Mr Erdogan continued IMF reforms after his 2003 election, giving Turkey the macroeconomic stability to attract foreign capital. Large capital inflows led to to rapid growth in both private sector credit and consumption. From 2002 to 2012, per capita income almost tripled and the economy grew an average of 5% per year.

Agriculture comprises about 30% of Turkey’s economy, while its industry includes heavy and light manufacturing of both consumer and industrial goods. FDI as a percentage of GDP, according to IMF charts, averaged 12.8% of GDP between 2009 and 2013, and was projected to go to between 11% and 17% in 2014/15.

The Turkish Economics Ministry reports that there are more than 44,000 foreign companies active in Turkey in 2015. About 20,000 were European – mainly German, British, and Dutch – about 12,000 Middle Eastern, and about 1500 American. Several large projects underway include a tunnel under the Bosphorous, a new Istanbul airport, and a canal connecting the Black Sea and Sea of Marmara. 

A large current account deficit and high inflation followed Turkey’s growth.
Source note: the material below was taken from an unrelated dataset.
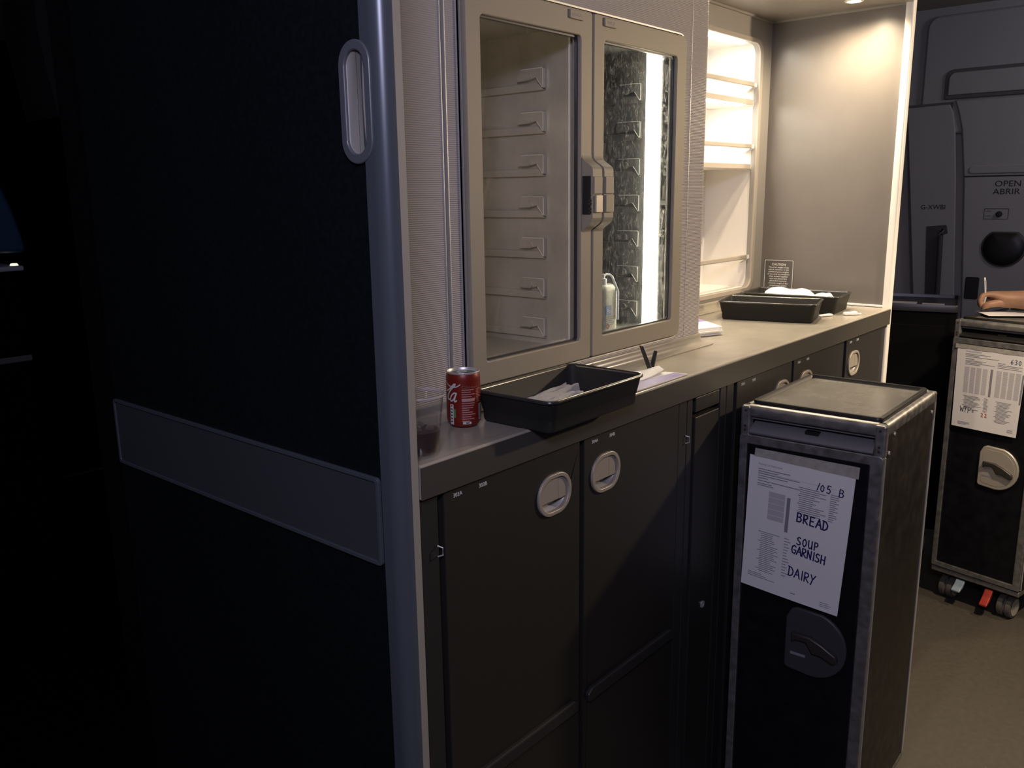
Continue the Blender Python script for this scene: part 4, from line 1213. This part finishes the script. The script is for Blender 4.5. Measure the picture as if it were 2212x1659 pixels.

Severe turbulence in 2014 led to a 15% currency depreciation resulting in rapidly depleting international reserves.  Externally, Turkey’s current account deficit worsened to 7.9% of GDP from a 2013 average of 6.4% as public demand increased. Growth in 2014 fell to 2.9%.

The IMF forecasts Turkish growth at about 3% with low domestic savings and competitiveness problems limiting investment and exports. While limiting inflation and the current account deficit, this will slow income growth. Sudden falls in capital inflows remain the big risk. The country’s external gross financing, which requires more than 25% of GDP, leaves it vulnerable to sudden shifts in capital flows.